Problem details >> Make an exact copy, from the records below, of the lines from the line containing "What Blender Python" to the line containing "sc = bpy.context.scene", both lines included, excluding pictures.

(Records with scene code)
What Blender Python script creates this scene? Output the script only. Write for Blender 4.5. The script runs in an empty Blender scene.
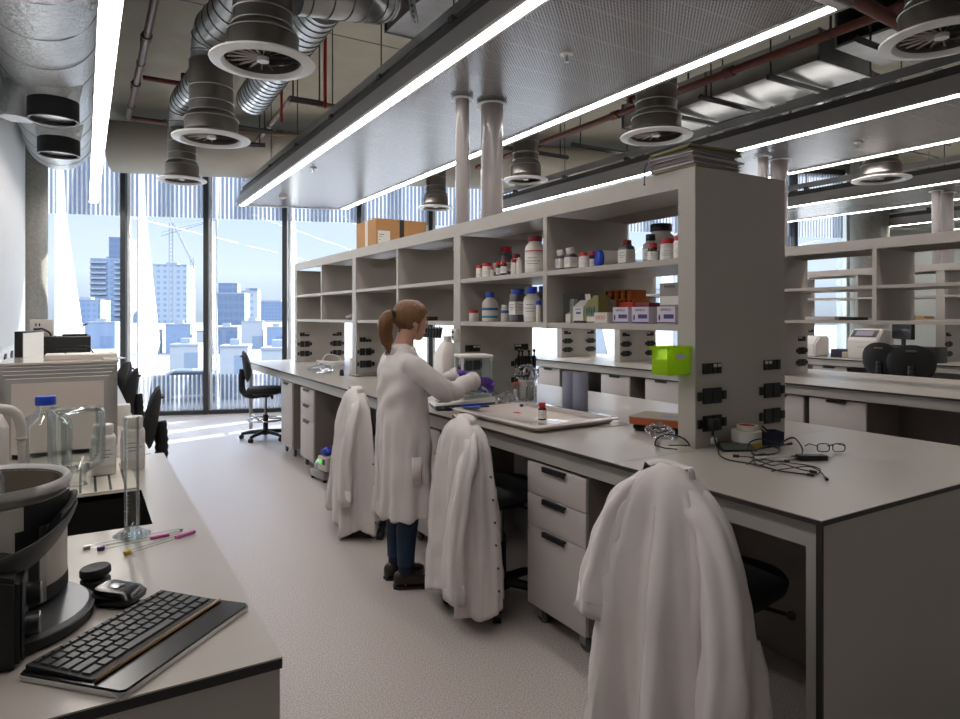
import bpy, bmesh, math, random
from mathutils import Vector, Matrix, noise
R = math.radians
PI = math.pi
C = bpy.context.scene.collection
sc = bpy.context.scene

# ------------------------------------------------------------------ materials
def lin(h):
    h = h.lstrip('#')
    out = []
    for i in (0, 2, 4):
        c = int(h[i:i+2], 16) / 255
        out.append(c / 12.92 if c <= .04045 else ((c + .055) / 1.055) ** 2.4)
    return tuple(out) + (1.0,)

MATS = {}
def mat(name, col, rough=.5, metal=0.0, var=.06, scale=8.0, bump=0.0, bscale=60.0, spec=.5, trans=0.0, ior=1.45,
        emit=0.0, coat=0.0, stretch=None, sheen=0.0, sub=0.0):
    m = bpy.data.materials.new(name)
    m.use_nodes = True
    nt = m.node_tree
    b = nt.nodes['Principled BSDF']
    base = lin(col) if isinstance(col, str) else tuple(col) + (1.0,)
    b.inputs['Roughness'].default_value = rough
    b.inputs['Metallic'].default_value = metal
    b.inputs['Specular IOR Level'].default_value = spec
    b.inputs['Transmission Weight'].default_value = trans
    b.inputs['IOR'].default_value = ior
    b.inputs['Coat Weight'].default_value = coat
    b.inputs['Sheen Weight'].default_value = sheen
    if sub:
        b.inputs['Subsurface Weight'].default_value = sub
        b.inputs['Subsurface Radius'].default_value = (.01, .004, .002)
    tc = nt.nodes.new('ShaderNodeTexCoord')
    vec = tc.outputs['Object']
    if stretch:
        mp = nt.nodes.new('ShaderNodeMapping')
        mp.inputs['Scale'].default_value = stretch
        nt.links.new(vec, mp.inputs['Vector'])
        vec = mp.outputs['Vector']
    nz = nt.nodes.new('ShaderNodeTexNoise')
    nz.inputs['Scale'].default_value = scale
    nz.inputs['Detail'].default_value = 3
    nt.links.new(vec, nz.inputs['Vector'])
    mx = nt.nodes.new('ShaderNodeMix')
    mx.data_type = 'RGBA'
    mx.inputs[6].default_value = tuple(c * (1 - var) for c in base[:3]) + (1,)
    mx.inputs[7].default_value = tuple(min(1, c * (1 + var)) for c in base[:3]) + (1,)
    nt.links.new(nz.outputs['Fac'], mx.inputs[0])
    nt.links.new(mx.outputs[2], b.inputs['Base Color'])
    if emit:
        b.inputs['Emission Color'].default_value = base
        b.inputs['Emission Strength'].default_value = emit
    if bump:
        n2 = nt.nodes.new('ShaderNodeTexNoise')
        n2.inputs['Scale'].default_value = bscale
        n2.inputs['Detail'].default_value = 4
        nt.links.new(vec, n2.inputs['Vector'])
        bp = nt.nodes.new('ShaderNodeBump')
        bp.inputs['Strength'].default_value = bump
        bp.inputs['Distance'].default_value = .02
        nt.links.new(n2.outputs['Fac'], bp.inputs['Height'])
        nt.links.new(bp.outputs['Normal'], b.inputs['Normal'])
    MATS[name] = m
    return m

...

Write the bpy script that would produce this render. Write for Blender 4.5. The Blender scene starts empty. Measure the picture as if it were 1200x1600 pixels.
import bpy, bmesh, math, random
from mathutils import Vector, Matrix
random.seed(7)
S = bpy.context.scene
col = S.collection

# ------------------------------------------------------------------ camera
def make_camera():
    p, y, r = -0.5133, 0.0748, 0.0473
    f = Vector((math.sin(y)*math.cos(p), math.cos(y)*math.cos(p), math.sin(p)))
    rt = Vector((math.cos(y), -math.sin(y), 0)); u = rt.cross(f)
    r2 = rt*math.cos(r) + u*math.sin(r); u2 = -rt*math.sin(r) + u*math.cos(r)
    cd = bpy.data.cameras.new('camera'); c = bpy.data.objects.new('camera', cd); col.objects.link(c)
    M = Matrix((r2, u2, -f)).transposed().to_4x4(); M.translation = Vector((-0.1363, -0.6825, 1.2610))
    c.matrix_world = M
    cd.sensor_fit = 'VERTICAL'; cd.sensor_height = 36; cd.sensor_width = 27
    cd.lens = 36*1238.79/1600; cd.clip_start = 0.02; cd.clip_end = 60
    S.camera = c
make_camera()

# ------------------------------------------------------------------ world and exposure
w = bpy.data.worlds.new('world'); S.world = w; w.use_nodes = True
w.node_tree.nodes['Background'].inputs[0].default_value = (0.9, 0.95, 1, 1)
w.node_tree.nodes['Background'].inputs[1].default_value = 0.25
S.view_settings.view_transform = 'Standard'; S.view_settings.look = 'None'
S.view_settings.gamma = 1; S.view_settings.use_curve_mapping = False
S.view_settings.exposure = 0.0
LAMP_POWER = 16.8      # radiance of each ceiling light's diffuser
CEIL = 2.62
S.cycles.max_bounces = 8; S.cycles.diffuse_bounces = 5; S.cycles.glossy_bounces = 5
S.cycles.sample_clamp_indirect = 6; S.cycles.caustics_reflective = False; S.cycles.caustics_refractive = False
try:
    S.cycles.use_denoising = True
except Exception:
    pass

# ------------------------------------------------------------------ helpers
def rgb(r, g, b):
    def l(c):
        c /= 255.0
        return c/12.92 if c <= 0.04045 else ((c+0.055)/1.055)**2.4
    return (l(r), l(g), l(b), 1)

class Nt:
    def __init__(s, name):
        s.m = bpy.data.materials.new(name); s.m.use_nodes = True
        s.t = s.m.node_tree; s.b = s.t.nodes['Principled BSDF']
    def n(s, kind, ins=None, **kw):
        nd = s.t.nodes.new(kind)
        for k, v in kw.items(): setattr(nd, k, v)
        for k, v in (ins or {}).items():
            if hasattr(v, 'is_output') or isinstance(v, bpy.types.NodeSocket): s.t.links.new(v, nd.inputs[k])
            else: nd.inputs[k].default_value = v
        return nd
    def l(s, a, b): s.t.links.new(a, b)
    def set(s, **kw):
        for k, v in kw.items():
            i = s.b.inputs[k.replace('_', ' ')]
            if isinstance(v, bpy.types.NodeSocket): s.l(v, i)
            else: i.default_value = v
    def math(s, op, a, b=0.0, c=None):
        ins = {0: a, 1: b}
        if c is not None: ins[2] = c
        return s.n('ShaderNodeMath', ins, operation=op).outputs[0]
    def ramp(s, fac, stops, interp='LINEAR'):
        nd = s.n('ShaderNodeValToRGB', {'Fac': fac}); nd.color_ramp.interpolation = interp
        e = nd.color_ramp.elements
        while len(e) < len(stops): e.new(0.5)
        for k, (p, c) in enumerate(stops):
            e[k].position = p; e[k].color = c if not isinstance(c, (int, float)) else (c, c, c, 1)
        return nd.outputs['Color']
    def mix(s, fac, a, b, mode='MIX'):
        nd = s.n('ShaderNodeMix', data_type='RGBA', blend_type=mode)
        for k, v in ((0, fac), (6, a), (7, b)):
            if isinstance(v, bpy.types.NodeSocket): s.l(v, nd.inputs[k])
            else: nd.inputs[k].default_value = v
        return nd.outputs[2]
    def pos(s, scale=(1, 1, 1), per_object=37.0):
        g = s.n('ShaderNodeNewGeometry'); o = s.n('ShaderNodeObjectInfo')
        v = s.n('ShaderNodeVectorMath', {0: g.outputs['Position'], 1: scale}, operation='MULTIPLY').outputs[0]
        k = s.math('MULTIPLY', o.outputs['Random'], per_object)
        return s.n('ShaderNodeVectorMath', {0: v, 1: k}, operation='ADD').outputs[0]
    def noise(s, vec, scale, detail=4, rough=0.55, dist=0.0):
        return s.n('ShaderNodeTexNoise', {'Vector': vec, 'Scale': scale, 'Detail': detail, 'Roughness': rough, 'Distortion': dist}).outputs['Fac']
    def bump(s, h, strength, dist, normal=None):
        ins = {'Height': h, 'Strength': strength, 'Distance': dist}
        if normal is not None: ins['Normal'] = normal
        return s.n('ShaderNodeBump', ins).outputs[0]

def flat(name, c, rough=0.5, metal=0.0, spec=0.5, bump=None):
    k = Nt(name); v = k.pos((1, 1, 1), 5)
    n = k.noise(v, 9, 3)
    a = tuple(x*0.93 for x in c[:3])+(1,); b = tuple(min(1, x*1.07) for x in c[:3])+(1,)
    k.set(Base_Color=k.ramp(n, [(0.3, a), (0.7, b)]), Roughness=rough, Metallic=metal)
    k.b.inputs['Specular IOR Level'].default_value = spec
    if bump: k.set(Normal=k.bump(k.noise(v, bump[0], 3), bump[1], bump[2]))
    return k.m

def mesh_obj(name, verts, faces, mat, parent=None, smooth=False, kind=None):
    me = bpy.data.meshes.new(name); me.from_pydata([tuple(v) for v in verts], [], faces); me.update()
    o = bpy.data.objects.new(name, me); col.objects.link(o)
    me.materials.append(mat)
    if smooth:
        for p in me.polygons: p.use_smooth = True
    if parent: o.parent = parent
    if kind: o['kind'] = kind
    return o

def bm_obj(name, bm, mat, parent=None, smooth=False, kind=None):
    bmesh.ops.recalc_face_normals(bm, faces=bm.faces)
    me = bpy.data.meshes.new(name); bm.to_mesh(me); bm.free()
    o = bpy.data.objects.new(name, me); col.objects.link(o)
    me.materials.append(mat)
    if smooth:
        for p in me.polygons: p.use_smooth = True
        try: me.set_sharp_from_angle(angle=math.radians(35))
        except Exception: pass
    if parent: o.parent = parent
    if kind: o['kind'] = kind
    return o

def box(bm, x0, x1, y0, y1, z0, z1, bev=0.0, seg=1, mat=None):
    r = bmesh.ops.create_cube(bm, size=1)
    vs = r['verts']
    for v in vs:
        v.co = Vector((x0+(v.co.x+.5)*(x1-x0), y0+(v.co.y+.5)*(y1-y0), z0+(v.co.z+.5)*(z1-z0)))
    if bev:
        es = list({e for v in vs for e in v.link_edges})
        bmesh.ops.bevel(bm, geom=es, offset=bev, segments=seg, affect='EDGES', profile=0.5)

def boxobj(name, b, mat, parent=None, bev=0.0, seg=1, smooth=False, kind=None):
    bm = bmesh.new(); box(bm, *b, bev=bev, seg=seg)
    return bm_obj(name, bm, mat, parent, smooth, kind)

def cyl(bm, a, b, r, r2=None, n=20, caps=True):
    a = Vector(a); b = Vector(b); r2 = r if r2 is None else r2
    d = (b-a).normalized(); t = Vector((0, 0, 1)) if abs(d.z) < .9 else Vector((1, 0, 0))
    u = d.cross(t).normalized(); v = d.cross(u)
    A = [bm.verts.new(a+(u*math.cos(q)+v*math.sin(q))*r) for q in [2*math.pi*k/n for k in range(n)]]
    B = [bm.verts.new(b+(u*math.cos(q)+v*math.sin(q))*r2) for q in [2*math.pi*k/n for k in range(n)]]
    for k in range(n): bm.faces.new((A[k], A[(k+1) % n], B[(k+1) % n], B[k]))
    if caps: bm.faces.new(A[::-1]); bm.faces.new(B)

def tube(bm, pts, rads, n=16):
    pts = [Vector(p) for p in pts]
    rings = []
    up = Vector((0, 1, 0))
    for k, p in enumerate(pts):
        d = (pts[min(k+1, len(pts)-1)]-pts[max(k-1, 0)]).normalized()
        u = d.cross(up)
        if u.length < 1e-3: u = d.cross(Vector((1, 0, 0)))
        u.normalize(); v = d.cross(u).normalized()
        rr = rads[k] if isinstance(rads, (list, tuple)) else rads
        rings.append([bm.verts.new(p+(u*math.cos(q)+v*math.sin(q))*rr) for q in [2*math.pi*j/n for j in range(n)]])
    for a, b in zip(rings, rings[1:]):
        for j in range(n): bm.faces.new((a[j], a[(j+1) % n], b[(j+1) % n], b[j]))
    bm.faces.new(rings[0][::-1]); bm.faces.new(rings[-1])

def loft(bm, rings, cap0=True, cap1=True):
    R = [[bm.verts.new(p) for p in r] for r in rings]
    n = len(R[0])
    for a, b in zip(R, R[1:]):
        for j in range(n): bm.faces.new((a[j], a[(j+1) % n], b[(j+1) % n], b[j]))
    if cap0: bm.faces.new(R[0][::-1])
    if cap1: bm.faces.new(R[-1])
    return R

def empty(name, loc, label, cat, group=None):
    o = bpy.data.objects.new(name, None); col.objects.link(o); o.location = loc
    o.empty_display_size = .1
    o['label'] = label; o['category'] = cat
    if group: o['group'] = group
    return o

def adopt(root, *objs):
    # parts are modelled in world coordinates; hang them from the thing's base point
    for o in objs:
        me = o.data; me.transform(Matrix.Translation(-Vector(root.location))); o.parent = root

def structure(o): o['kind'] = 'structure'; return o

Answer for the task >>
What Blender Python script creates this scene? Output the script only. Write for Blender 4.5. The script runs in an empty Blender scene.
import bpy, bmesh, math, random
from mathutils import Vector, Matrix, noise
R = math.radians
PI = math.pi
C = bpy.context.scene.collection
sc = bpy.context.scene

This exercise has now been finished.